Despite the danger, Beijing's streets have remained fairly busy.

People, of course, get used to the smog, but I know friends who live there and when the smog arrives they try to stay home and switch on the air purifiers.

The pollution figures at the moment are staggering.

Pollution is measured in the amount of small particulates in the atmosphere.

According to the Beijing authorities, measurements show the air containing more than 700 micrograms per cubic meter in many parts of the city over the weekend.

To put that into context, the World Health Organization considers it safe to only have as much just 25 micrograms per cubic meter.

There has been some controversy recently over whether the local readings were accurate or if officials were trying to understate the problem by giving lower readings.

Last year, U.S. diplomatic missions in China were giving their own air quality readings, and they were very different from the official Chinese accounts.

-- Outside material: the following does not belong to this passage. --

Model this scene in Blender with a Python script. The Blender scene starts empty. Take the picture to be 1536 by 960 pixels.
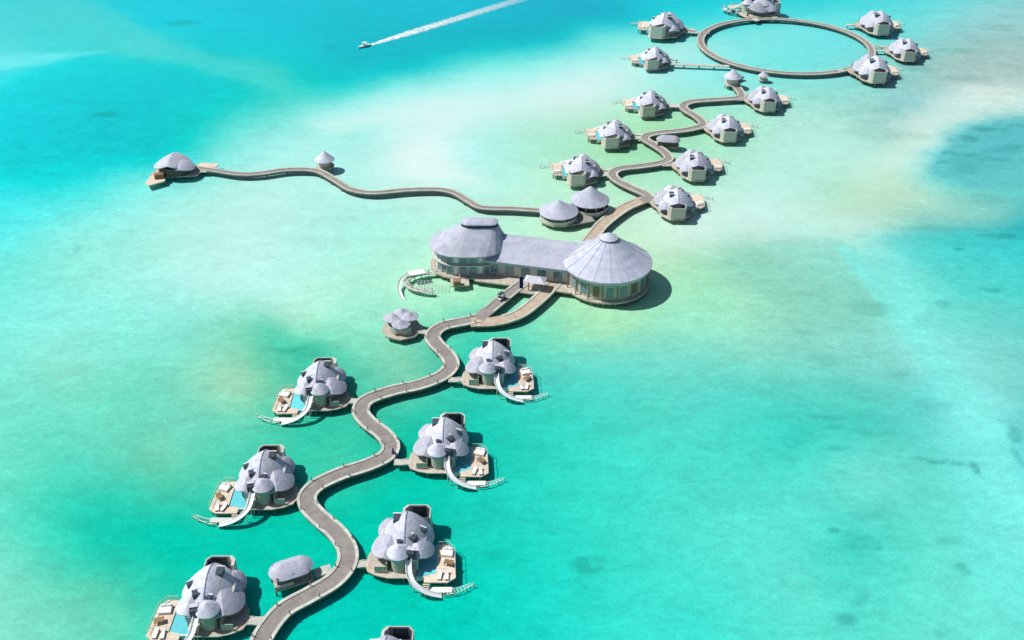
import bpy, bmesh, math, random
import numpy as np
from mathutils import Vector, Matrix

random.seed(7)
R = math.radians
scene = bpy.context.scene
col = scene.collection

# ------------------------------------------------------------------ camera
PITCH, FOC, CAMH = R(33.5), 1536.0, 148.0      # a 36 mm lens on a drone 148 m up
cam_d = bpy.data.cameras.new('camera'); cam_d.sensor_width = 36; cam_d.lens = 36
cam_d.clip_start = 1; cam_d.clip_end = 20000
cam = bpy.data.objects.new('camera', cam_d); col.objects.link(cam)
cam.location = (0, 0, CAMH); cam.rotation_euler = (R(90) - PITCH, 0, 0)
scene.camera = cam

def at(px, py, z=0.0):
    """where the sight line of a photo pixel meets the height z"""
    u = (px - 768) / FOC; v = (480 - py) / FOC
    dy = math.cos(PITCH) + v * math.sin(PITCH); dz = -math.sin(PITCH) + v * math.cos(PITCH)
    t = (z - CAMH) / dz
    return Vector((u * t, dy * t, z))

# ------------------------------------------------------------------ light
SUN_EL, SUN_FROM = 54.0, R(174)       # azimuth (from +x, counter-clockwise) the light comes from
sd = Vector((math.cos(SUN_FROM) * math.cos(R(SUN_EL)), math.sin(SUN_FROM) * math.cos(R(SUN_EL)), math.sin(R(SUN_EL))))
sl = bpy.data.lights.new('sun', 'SUN'); sl.energy = 4.6; sl.angle = R(0.5); sl.color = (1.0, 0.965, 0.91)
so = bpy.data.objects.new('sun', sl); col.objects.link(so)
so.rotation_euler = (-sd).to_track_quat('-Z', 'Y').to_euler(); so.location = (-200, 100, 300)
w = bpy.data.worlds.new('World'); scene.world = w; w.use_nodes = True
wn = w.node_tree
sky = wn.nodes.new('ShaderNodeTexSky'); sky.sky_type = 'NISHITA'; sky.sun_disc = False
sky.sun_elevation = R(SUN_EL); sky.sun_rotation = math.atan2(sd.x, sd.y)
wn.links.new(sky.outputs[0], wn.nodes['Background'].inputs[0]); wn.nodes['Background'].inputs[1].default_value = 0.072
vs = scene.view_settings
vs.view_transform = 'Standard'; vs.look = 'None'; vs.gamma = 1; vs.exposure = 0.0; vs.use_curve_mapping = False
scene.cycles.max_bounces = 6
scene.cycles.use_denoising = True

# ------------------------------------------------------------------ materials
def N(nt, typ, **kw):
    n = nt.nodes.new(typ)
    for k, v in kw.items():
        if k.startswith('i_'): n.inputs[k[2:].replace('_', ' ')].default_value = v
        else: setattr(n, k, v)
    return n

def mat(name, c, rough=0.75, spec=0.3, var=0.15, scale=(1.5, 1.5, 1.5), band=None, bump=0.0, tint=None, uvplank=None):
    """principled material with two octaves of stretched noise; band = (axis, spacing m); uvplank = plank width along U"""
    m = bpy.data.materials.new(name); m.use_nodes = True
    nt = m.node_tree; L = nt.links; b = nt.nodes['Principled BSDF']
    b.inputs['Roughness'].default_value = rough; b.inputs['Specular IOR Level'].default_value = spec
    tc = N(nt, 'ShaderNodeTexCoord'); mp = N(nt, 'ShaderNodeMapping'); mp.inputs['Scale'].default_value = scale
    L.new(tc.outputs['Object'], mp.inputs['Vector'])
    n1 = N(nt, 'ShaderNodeTexNoise', i_Scale=1.0, i_Detail=5.0, i_Roughness=0.65); L.new(mp.outputs[0], n1.inputs['Vector'])
    mr = N(nt, 'ShaderNodeMapRange'); mr.inputs['From Min'].default_value = 0.3; mr.inputs['From Max'].default_value = 0.7
    mr.inputs['To Min'].default_value = 1 - var; mr.inputs['To Max'].default_value = 1 + var
    L.new(n1.outputs[0], mr.inputs[0]); val = mr.outputs[0]
    height = n1.outputs[0]
    if band or uvplank:
        sx = N(nt, 'ShaderNodeSeparateXYZ')
        if uvplank:
            L.new(tc.outputs['UV'], sx.inputs[0]); src = sx.outputs[0]; sp = uvplank
        else:
            L.new(tc.outputs['Object'], sx.inputs[0]); src = sx.outputs[band[0]]; sp = band[1]
        dv = N(nt, 'ShaderNodeMath', operation='DIVIDE'); L.new(src, dv.inputs[0]); dv.inputs[1].default_value = sp
        fl = N(nt, 'ShaderNodeMath', operation='FLOOR'); L.new(dv.outputs[0], fl.inputs[0])
        wn_ = N(nt, 'ShaderNodeTexWhiteNoise', noise_dimensions='1D'); L.new(fl.outputs[0], wn_.inputs['W'])
        m2 = N(nt, 'ShaderNodeMapRange'); m2.inputs['To Min'].default_value = 0.92; m2.inputs['To Max'].default_value = 1.07
        L.new(wn_.outputs['Value'], m2.inputs[0])
        mu = N(nt, 'ShaderNodeMath', operation='MULTIPLY'); L.new(val, mu.inputs[0]); L.new(m2.outputs[0], mu.inputs[1]); val = mu.outputs[0]
        fr = N(nt, 'ShaderNodeMath', operation='FRACT'); L.new(dv.outputs[0], fr.inputs[0])
        ad = N(nt, 'ShaderNodeMath', operation='ADD'); L.new(fr.outputs[0], ad.inputs[0]); L.new(n1.outputs[0], ad.inputs[1]); height = ad.outputs[0]
    mx = N(nt, 'ShaderNodeVectorMath', operation='SCALE'); mx.inputs[0].default_value = c; L.new(val, mx.inputs['Scale'])
    oi_ = N(nt, 'ShaderNodeObjectInfo'); mr3 = N(nt, 'ShaderNodeMapRange'); mr3.inputs['To Min'].default_value = .88; mr3.inputs['To Max'].default_value = 1.1
    L.new(oi_.outputs['Random'], mr3.inputs[0])
    m3 = N(nt, 'ShaderNodeMath', operation='MULTIPLY'); L.new(val, m3.inputs[0]); L.new(mr3.outputs[0], m3.inputs[1]); L.new(m3.outputs[0], mx.inputs['Scale'])
    out = mx.outputs[0]
    if tint:
        n2 = N(nt, 'ShaderNodeTexNoise', i_Scale=0.35, i_Detail=3.0); L.new(tc.outputs['Object'], n2.inputs['Vector'])
        r2 = N(nt, 'ShaderNodeMapRange'); r2.inputs['From Min'].default_value = 0.42; r2.inputs['From Max'].default_value = 0.68
        r2.inputs['To Max'].default_value = 0.7; L.new(n2.outputs[0], r2.inputs[0])
        mi = N(nt, 'ShaderNodeMix', data_type='RGBA'); L.new(r2.outputs[0], mi.inputs[0]); L.new(out, mi.inputs[6]); mi.inputs[7].default_value = (*tint, 1)
        out = mi.outputs[2]
    L.new(out, b.inputs['Base Color'])
    if bump:
        bp = N(nt, 'ShaderNodeBump', i_Strength=bump, i_Distance=0.06); L.new(height, bp.inputs['Height']); L.new(bp.outputs[0], b.inputs['Normal'])
    return m

M = dict(
    roof=mat('weathered_shingle', (0.53, 0.55, 0.66), 0.8, 0.2, 0.24, (0.9, 0.9, 2.0), (2, 0.55), 0.5, tint=(0.62, 0.60, 0.63)),
    roof2=mat('weathered_shingle_newer', (0.42, 0.435, 0.53), 0.8, 0.2, 0.24, (0.9, 0.9, 2.0), (2, 0.55), 0.5, tint=(0.50, 0.48, 0.51)),
    bigroof=mat('hall_shingle', (0.45, 0.475, 0.59), 0.75, 0.25, 0.16, (0.6, 0.6, 1.0), (2, 0.8), 0.4, tint=(0.54, 0.54, 0.61)),
    wall=mat('pale_timber_wall', (0.57, 0.54, 0.46), 0.8, 0.2, 0.18, (3, 3, 0.4)),
    tower=mat('grey_green_timber', (0.44, 0.47, 0.38), 0.8, 0.2, 0.2, (4, 4, 0.3)),
    dark=mat('dark_slate', (0.05, 0.07, 0.09), 0.6, 0.3, 0.2),  # also carries the painted shade of bathroom boxes and roof notch
    timber=mat('dark_timber', (0.14, 0.12, 0.10), 0.8, 0.2, 0.25, (1, 1, 4)),
    deck=mat('boardwalk_planks', (0.285, 0.258, 0.24), 0.85, 0.15, 0.12, (0.7, 0.7, 0.7), uvplank=0.3, tint=(0.32, 0.30, 0.28)),
    deck2=mat('new_planks', (0.52, 0.43, 0.33), 0.85, 0.15, 0.2, (0.8, 0.8, 0.8), uvplank=0.3),
    kerb=mat('pale_kerb_timber', (0.50, 0.51, 0.45), 0.8, 0.2, 0.2, (0.8, 0.8, 0.8), uvplank=2.4),
    sundeck=mat('tan_deck_boards', (0.66, 0.56, 0.45), 0.8, 0.2, 0.16, (1.2, 1.2, 1.2), (1, 0.28)),
    pave=mat('pale_platform_boards', (0.50, 0.45, 0.38), 0.8, 0.2, 0.2, (1, 1, 1), (0, 0.28)),
    pile=mat('pile_timber', (0.22, 0.20, 0.17), 0.85, 0.2, 0.3, (2, 2, 0.6)),
    white=mat('white_laminate', (0.78, 0.82, 0.84), 0.35, 0.5, 0.05),
    cloth=mat('white_canvas', (0.82, 0.81, 0.79), 0.9, 0.1, 0.04),
    pool=mat('pool_water', (0.15, 0.62, 0.68), 0.08, 0.5, 0.10, (0.8, 0.8, 0.8), bump=0.1),
    glass=mat('window_glass', (0.16, 0.26, 0.30), 0.08, 0.6, 0.15),
    frame=mat('pale_frame', (0.60, 0.60, 0.55), 0.6, 0.3, 0.08),
    tealwall=mat('teal_glass_screen', (0.36, 0.48, 0.50), 0.25, 0.5, 0.15, (0.6, 0.6, 2)),
    brown=mat('brown_timber', (0.28, 0.17, 0.10), 0.7, 0.25, 0.2),
    navy=mat('navy_fabric', (0.025, 0.025, 0.14), 0.9, 0.1, 0.1),
    purple=mat('purple_fabric', (0.10, 0.05, 0.28), 0.9, 0.1, 0.1),
    slate=mat('slate_blue_fabric', (0.08, 0.12, 0.22), 0.9, 0.1, 0.1),
    skin=mat('skin', (0.42, 0.26, 0.18), 0.6, 0.3, 0.04),
    hair=mat('dark_hair', (0.02, 0.015, 0.012), 0.6, 0.3, 0.1),
    rubber=mat('black_rubber', (0.02, 0.02, 0.02), 0.8, 0.2, 0.1),
    net=mat('rope_net', (0.70, 0.74, 0.70), 0.9, 0.1, 0.1),
)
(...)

In response, China announced it was illegal for foreign embassies to issues their own readings.

But the U.S. has said it would continue tweeting air pollution levels in China, as they were helpful for US nationals living and traveling abroad.

The U.S. Embassy in Beijing tweeted over the weekend that its hourly readings were "beyond index."

The highest number it got on its data was the equivalent of a massive 886 micrograms per cubic meter.

"This is really the worst on record, not only from the official data but also from the monitoring data from the U.S. Embassy -- some areas in (neighboring) Hebei province are even worse than Beijing," said Zhou Rong, climate and energy campaigner at Greenpeace.

The U.S. Environmental Protection Agency's air quality index would easily categorize pollution readings taken by the U.S. Embassy as "emergency conditions" with the whole population at risk.

If these levels were reached in any U.S. city, there is likely to be uproar and perhaps even some panic because of the danger to health.

And the people of Beijing, and in other Chinese cities affected by pollution, have increasingly voiced their anger over air quality.

China's growing middle classes have been gaining a voice in recent years over improving the quality of life, but it’s often been difficult to organize when the communist authorities view any form of opposition as a criticism of its rule.

The Chinese authorities do seem to have listened to the recent criticism. The biggest cities now release hourly pollution data.

And the state-controlled Chinese media seems to have been given the "green" light to voice criticisms over pollution levels.

An editorial in The China Daily warned the country had to balance development with quality of life.

"In the middle of a rapid urbanization process, it is urgent for China to think about how such a process can press forward without compromising the quality of urban life with an increasingly worse living environment," said the editorial.

The state-controlled Global Times even urged the government to "publish truthful environmental data to the public" and take measures to solve the pollution problem in China, which it called the "biggest construction site in the world."

China's leaders do seem to increasingly understand the problem, and during his address to the Communist Party Congress last November outgoing President Hu Jintao warned that the country needed to "reverse the trend of ecological deterioration and build a beautiful China."

They, of course, only need to look to Chinese philosophy and the concept of Yin and Yang, which highlights the seemingly opposite but interdependent forces in the natural world, to find a solution.

The difficulty China has is that it wants to continue its rapid economic expansion.

But the cost seems to be growing as quickly.

A study by Beijing University and Greenpeace showed that the premature deaths of 8,600 people in four Chinese cities in 2012 cost $1 billion in economic losses.

China has to decide if the cost of economic progress is just too high.